HISTORIC OLD BUILDING MOVED
Norwood's Once Famous "Old Tavern'' to Be Used as a Workingmen's Boarding House.
Sun, Aug 31, 1913 – 6 · The Boston Globe (Boston, Massachusetts)
NORWOOD, Aug 30—The removal of the old "Norwood House'' this week from the site which it has occupied for more than a century, and its passing as a public house, takes away from the center of Norwood a landmark which will be missed by the thousands of automobilists who pass along Washington st, the old State road of past years, to Providence from Boston.
This historic house was known to former generations as "The Old Tavern," later as "The South Dedham Inn" (for Norwood was South Dedham till 1872), and later as the Norwood House. When it was first built or what was its first name is unknown—for part of it is very old. A woman who died at the age of 100 in 1897 told her grandson that the central part, the "Old Tavern," was an old inn when she was a little girl.
The Old Tavern was built probably sometime before the Revolution on land owned by Paul Ellis, a part of his many acred farm, in the center of what is now a large town of nearly 12,000 Inhabitants. The first proprietors are believed to have been Paul Ellis and Lewis Rhodes, and they carried on the Inn business for a Quarter of a century.
For many years the center square of the village of South Dedham was known as "The Hook." and it is known as such to some of the oldest people of the present day. This was where the Old Tavern stood.
Many legends have come down from the past, explaining the meaning of the name.
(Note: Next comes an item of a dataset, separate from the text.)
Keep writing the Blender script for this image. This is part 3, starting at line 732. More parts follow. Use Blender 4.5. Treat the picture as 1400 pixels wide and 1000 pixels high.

It is said that from the iron rod on which swung the sign, extended a hook, over which the horseback riders visiting the tavern bar would throw their bridle reins while they were gossiping with their friends and sipping "flip" and other drinks.
There are well-authenticated stories of Revolutionary soldiers marching over this road and stopping at the old tavern for refreshments, and as the community was a hotbed of "rebellion" In the Revolutionary days, they were doubtless welcome. The story that Washington and his suite visited the tavern while besieging Boston, while unauthenticated, Is not regarded as apocryphal by many of the historians.
It is certain that Abraham Lincoln stopped at the Inn while passing through the community, and remembered it through having his tall hat knocked off by the branches of some trees while riding under them, just below the Inn. When President in the White House, Lincoln recalled that fact to a visitor from this community, when he heard the name of South Dedham.
In the second story of the central part, the oldest section, where the four windows are close together, was a dance hall. The barroom was below.
Many interesting stories are told of the Innkeepers. Uncle Joe Sumner was the landlord for many years during the early part of the 19th century. It was during the time of the great temperance Washingtonian movement that Rev Edwin Thompson was pastor of the Universalist Church of South Dedham. He was much troubled by the sale of liquor in this community and after much investigation decided that the Old Tavern was the headquarters of the business. So he pleaded with Joe Sumner to stop selling, and finally, the landlord agreed to quit the business forever if someone would buy his stock of liquor.
Rev Mr. Thompson was a poor man, but he pledged his salary, bought the liquor and poured it out on the ground. His salary was at that time but $300 a year. Mr. Sumner kept his word and become president of the Washingtonian movement here.
The son of Rev Mr. Thompson, the late Charles Marsh Thompson, a newspaper mail and former correspondent of the Globe, used to complain that in writing about the affair of telling of it, people and especially reporters would always omit to tell what his father did with the rum, leaving the outcome uncertain. But Mr. Thompson assured the writer that it was emptied in the gutter.
There are some darker chapters to the old house. In 1868 occurred triers one of the most bloody murders ever committed in the State. A Dr. Marston lived there with his wife and little daughter. The wife grew crazy with jealousy, hid under the bed in their room, which was the one at the corner, and when her husband went to bed, shot him dead. She then went out into the hall, met their little child, awakened by the noise, and shot her, killing her instantly. Then she got into bed with her husband's body, put her arm around his neck, and shot herself.
The place has not been free from the taint of suicide in the olden time, according to legend, while other stories more or less authentic are related to death within the old house.
The front part was built probably 100 years ago, while the part at the rear was erected in 1856. The Odd Fellows bought the property some years ago and used the hall in the rear of the second story for their meetings.
When Norwood separated from Dedham in 1872 the old place was called the "Norwood Hotel," afterward "The Norwood House." As such it was known and used as a hotel till last Spring. About a year ago Mr. George F. Willett bought the property of the Odd Fellows and later sold the land to the town of Norwood. The Odd Fellows built a fine, new block. Mr. Willett has had the old building moved to a place on Nahatan st, where it is understood it will be used as a workingmen's boarding house.
The site, on what is known now as "Norwood sq," will be used by the town as a park, while at a later period a town hall may be erected on adjoining land which the town also owns.